Item 1.01. Entry Into A Material Definitive Agreement.
On March 2, 2022, E2open Parent Holdings, Inc. (“E2open”) entered into and closed a Membership Interest Purchase Agreement (the “MIPA”) by and among E2open, LLC (“LLC”), Logistyx Technologies, LLC (“Logistyx”) and Logistyx Holdings, LLC (the “Seller,” and collectively, the “Parties”), whereby LLC acquired 100% of the issued and outstanding membership interests of Logistyx (the “Transaction”). As inducement for the Seller to enter into the MIPA, E2open and Seller also entered into a Registration Rights Agreement. The MIPA, related agreements and the transactions contemplated thereby were unanimously approved by the board of directors of E2open.
Membership Interest Purchase Agreement
The MIPA provides that, on the terms set forth in the MIPA, LLC acquired all the outstanding membership interests of Logistyx, and Logistyx became a subsidiary of LLC (the “Transaction”). The consideration payable in the Transaction is approximately $185.0 million (subject to standard working capital adjustments), which shall be payable by LLC (in the case of cash consideration) or issuable by E2open (in the case of Class A common stock of E2open (“E2open Shares”) as follows:
•On March 2, 2022, LLC paid in cash to Seller an amount equal to $90.0 million (as adjusted for the estimated amounts of Logistyx's cash on hand, indebtedness, transaction expenses, and net working capital);
•On May 31, 2022, an amount equal to $37,375,000 will be paid to the Seller, which amount will be settled, in the sole discretion of LLC, in cash, E2open Shares or a combination of the two provided that the May 31st payment shall consist of at least $5,000,000 in cash; and
•On August 29, 2022, an amount equal to $57,625,000 (as adjusted for the final amounts of Logistyx's cash, indebtedness, transaction expenses, and net working capital and reduced for an indemnity escrow), will be payable to the Seller, which amount will be settled, in the sole discretion of LLC, in cash, E2open Shares or a combination of the two provided that the August 29th payment shall consist of at least $26,100,000 in cash.
The parties to the MIPA have each made customary representations, warranties and covenants. E2open expects to fund the Transaction with a combination of cash on hand, E2open Shares and existing borrowing capacity.
Registration Rights Agreement
In connection with the Transaction, E2open entered into a Registration Rights Agreement (the “RR Agreement”) with the Seller. As disclosed above, LLC has the right to settle certain amounts of the May 31st and August 29th payments in the form of E2open Shares in lieu of cash. The RR Agreement provides the Seller (and its equityholders subject to certain conditions) registration rights in respect of the shares of Class A Common Stock of E2open issued as consideration for the Transaction on a Form S-3 Shelf Registration Statement.
A copy of the MIPA and the RR Agreement are attached as Exhibit 2.1 and 10.1 hereto and are incorporated herein by reference, and the foregoing description of the MIPA and the RR Agreement are qualified in its entirety by reference thereto.
The above description of the MIPA has been included to provide investors with information regarding its terms.
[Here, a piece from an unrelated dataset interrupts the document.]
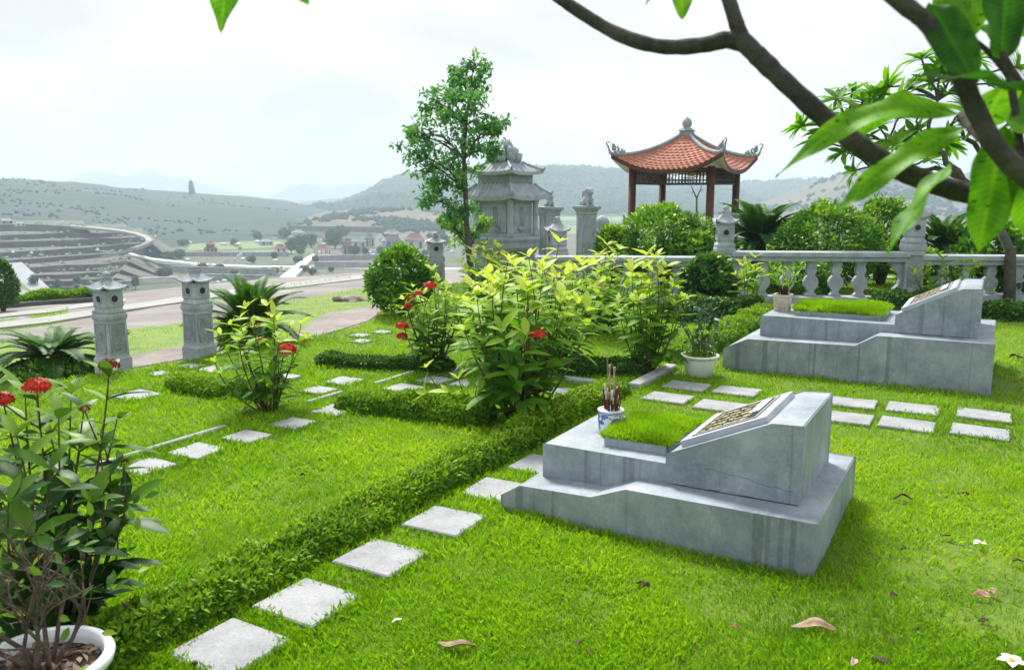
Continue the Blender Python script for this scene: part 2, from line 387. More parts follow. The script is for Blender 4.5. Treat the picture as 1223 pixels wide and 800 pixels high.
# blue painted porcelain
def m_porcelain():
    m, t, b, o = nodes('porcelain_blue')
    n = noise(t, 22, 2, .5); tc = new(t, 'ShaderNodeTexCoord'); sp = new(t, 'ShaderNodeSeparateXYZ'); t.links.new(tc.outputs['Object'], sp.inputs[0])
    blot = ramp(t, n.outputs['Fac'], [(.47, (.70, .74, .80)), (.52, (.05, .12, .42))])
    band = ramp(t, sp.outputs['Z'], [(0, (1, 1, 1)), (.012, (0, 0, 0)), (.105, (0, 0, 0)), (.108, (1, 1, 1)), (.128, (1, 1, 1)), (.131, (0, 0, 0))])
    band.color_ramp.interpolation = 'CONSTANT'
    w = new(t, 'ShaderNodeTexWave', wave_type='RINGS'); w.inputs['Scale'].default_value = 26; w.inputs['Distortion'].default_value = 3
    t.links.new(tc.outputs['Object'], w.inputs['Vector'])
    bc = ramp(t, w.outputs['Fac'], [(.4, (.05, .11, .38)), (.6, (.62, .68, .78))])
    t.links.new(mix(t, band.outputs['Color'], blot.outputs['Color'], bc.outputs['Color']), b.inputs['Base Color'])
    b.inputs['Roughness'].default_value = .15; b.inputs['Specular IOR Level'].default_value = .6
m_porcelain()
# ================================================================ SETTING: lawn terrace, verge, roads
def in_poly(x, y, poly):
    inside = np.zeros(np.shape(x), bool); n = len(poly); j = n - 1
    for i in range(n):
        xi, yi = poly[i][0], poly[i][1]; xj, yj = poly[j][0], poly[j][1]
        c = ((yi > y) != (yj > y)) & (x < (xj - xi) * (y - yi) / (yj - yi + 1e-12) + xi)
        inside ^= c; j = i
    return inside
lawn_edge = [tuple(P(a, b)[:2]) for a, b in ((-260, 520), (-120, 484), (0, 466), (70, 455), (150, 443), (205, 434), (262, 423), (330, 409), (395, 398), (445, 384), (452, 374), (470, 362), (500, 350), (560, 335))]
lawn_poly = lawn_edge + [tuple(PR(a, 300, r_)[:2]) for a, r_ in ((600, 17.5), (700, 18.6), (742, 20.5), (756, 27.5), (900, 28.5), (1100, 27), (1500, 26))] + [(14, 8), (9, -4), (-4, -5), (-8, -2)]
mb = MB(); mb.prism(lawn_poly, -1.2, 0.0)
tag(mb.build('lawn', MAT['lawn_soil']), kind='structure')

def terr_z(r): return np.where(r < 8, -.28, -.28 - .07 * (r - 8))
EDGE_PX = [(-400, 372), (-100, 366), (0, 363), (60, 361), (118, 355), (160, 348), (240, 340), (340, 331), (440, 325), (530, 322), (700, 318), (900, 312)]
def terr_pt(px, py):
    lo, hi = 3.0, 400.0
    d = ray(px, py); dh = math.hypot(d[0], d[1])
    for _ in range(60):
        m = (lo + hi) / 2
        if EYE + d[2] / dh * m > float(terr_z(np.array(m))): lo = m
        else: hi = m
    return PR(px, py, lo)
# verge: a polar grid that slopes away from the lawn to the road
cols = np.linspace(-400, 900, 200); ey = np.interp(cols, [e[0] for e in EDGE_PX], [e[1] for e in EDGE_PX])
NR = 110; V = []; pxs = []; pys = []
for cxp, e in zip(cols, ey):
    rmax = hdist(terr_pt(cxp, e)); d = ray(cxp, 300); az = d[:2] / math.hypot(d[0], d[1])
    for k in range(NR):
        r = 5.5 + (rmax - 5.5) * (k / (NR - 1)) ** 1.5
        x, y = az * r; V.append((x, y, float(terr_z(np.array(r))) + .05 * (fbm(np.array(x * .8), np.array(y * .8), 3) - .5)))
V = np.array(V); w = np.stack([V[:, 0], V[:, 1], V[:, 2] - EYE], 1); dep = w @ _f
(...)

The MIPA contains representations and warranties made by and to the Parties thereto as of specific dates. The statements embodied in those representations and warranties were made for the purpose of allocating risk between the Parties rather than establishing matters as facts and are subject to qualifications and limitations agreed upon by the Parties in connection with negotiating the terms of the MIPA. In addition, certain representations and warranties were made as of a specified date and may be subject to a contractual standard of materiality different from those generally applicable to investors.